Treibstoff ist, wie das Hören sofort bestätigt, ein sprechender Titel. Der Hörer betritt das Stück, als würde plötzlich eine Tür aufgestoßen und er stünde inmitten eines Gewimmels von Klanglebewesen, die, weil sie verschieden lange Beine haben, schneller oder langsamer vorwärtsstreben. Es herrscht hektische Betriebsamkeit. Jedes der Instrumente hat eine andere Gangart und die Gleichzeitigkeit aller „Fortbewegungsklänge“ ergibt ein undurchdringlich dichtes Rhythmusfeld repetitiver Figuren.

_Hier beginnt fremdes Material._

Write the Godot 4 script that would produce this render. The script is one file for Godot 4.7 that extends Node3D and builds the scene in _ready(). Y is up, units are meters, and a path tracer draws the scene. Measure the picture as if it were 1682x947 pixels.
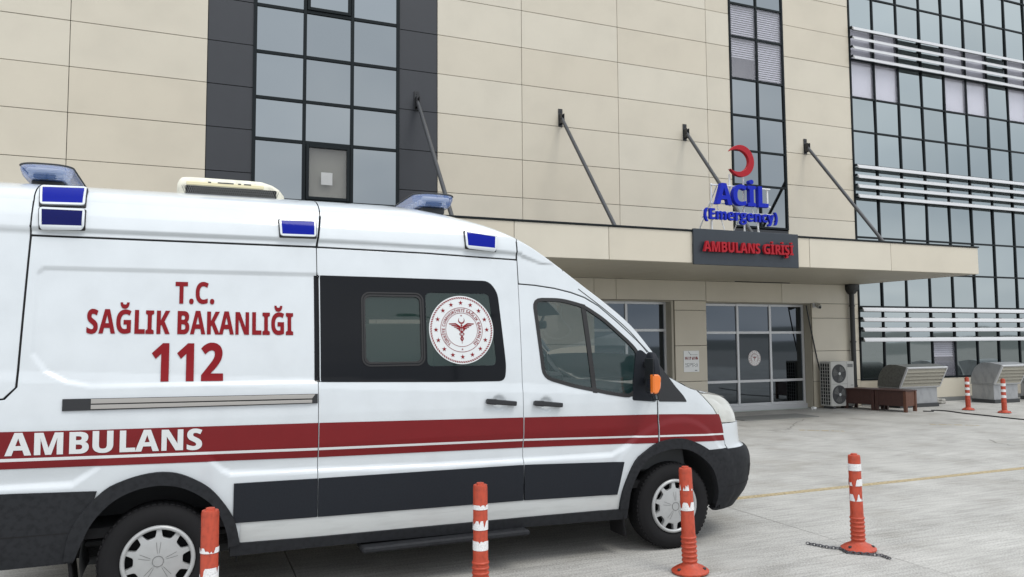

Der organische Eindruck entsteht durch ein atmendes Tempo aus stetig fluktuierender Beschleunigung und Verlangsamung oder durch vorgeschriebene Imperfektionen des Zusammenspiels. Dass der Vergleich mit Fortbewegungsarten von Lebewesen keine freie Assoziation ist, belegen, neben „Außer-Atem-Geräuschen“, das stimmlich imitierte „Pferdeschnauben“ oder der Partiturhinweis auf „galoppierende Hundepfoten“ um ein Ricochet des Violoncellos genauer zu charakterisieren. Mag der Gestus dem Hasten, Keuchen, Trippeln abgelauscht sein, seinen Sinn hat das Stück nicht in der Kopie der Natur mit anderen Mitteln. Das Stück stellt die Frage nach dem Motiv für blosses Vorwärts: „Was treibt uns an?“
Und was lässt uns anhalten? Nach einem konvulsiven Ausbruch von Klavier und Schlagzeug – der aus dem Klangbild herausfällt – folgt ein abruptes Stehenbleiben: die Instrumente tasten sich vorsichtig voran, als stünden sie im Nebel und könnten nicht einen Schritt weit blicken. Dominiert wird der Abschnitt von einer sehr tiefen Kontrabassgrundierung, diemit einem sehr hohen Rauschen von Geige und Bratsche gefärbt ist: eine Klangkombination, die von der Komponistin „Schnee“ genannt wird. Der Nebel lichtet sich zwar im Folgenden nicht, aber das Ohr sensibilisiert sich und stellt fest, dass die Klanglebewesen intensiv kommunizieren, indem sie Duette bilden oder komplementäre Rhythmen zusammensetzen. Eine vierteltönige Streichermelodie leitet in den Schlussteil, der auf Bewegungsmodelle des Anfangsteils zurückgreift.